Fehr pointed to his experience on the power play as the reason he has been so good at killing penalties.

“I really like to pride myself on reading the play,” he said. “Being on the other side on the power play, I like to think I know what they’re trying to do and I think that helps you read the situations a little bit better.”

Right wing Joel Ward complimented Fehr’s hockey awareness while also saying his teammate’s long stick played a role in his penalty-killing prowess. Alzner said Fehr has “probably the same wingspan” as 6-foot-9 Boston Bruins defenseman Zdeno Chara.

“He can reach for days, it seems,” Alzner said. “I think sometimes people don’t really expect that and he can get in the lane really well.”

Fehr uses his athleticism at 6 feet 4 inches and 212 pounds to his advantage, but it’s his instincts that have made him a crucial part of the Caps’ kill.
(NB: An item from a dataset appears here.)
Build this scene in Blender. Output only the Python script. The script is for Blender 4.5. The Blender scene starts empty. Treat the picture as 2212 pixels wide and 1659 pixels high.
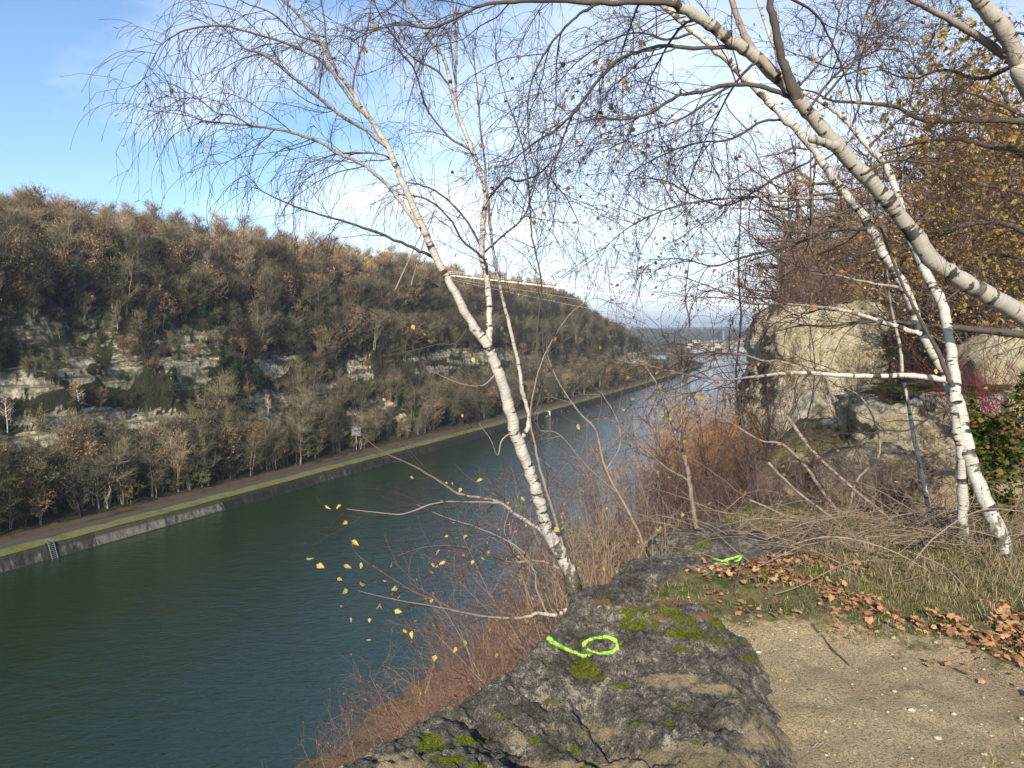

“It’s just trying to slow down and not be too aggressive when they’re passing the puck around and really picking your spots to jump them,” Fehr said. “That’s the hardest part.”

It hasn’t looked hard, as Fehr embraced more of a two-way game.

“It’s something that every team needs and you want to be a part of it,” he said. “You want to be a part of the team wins, and this is one of the big parts.”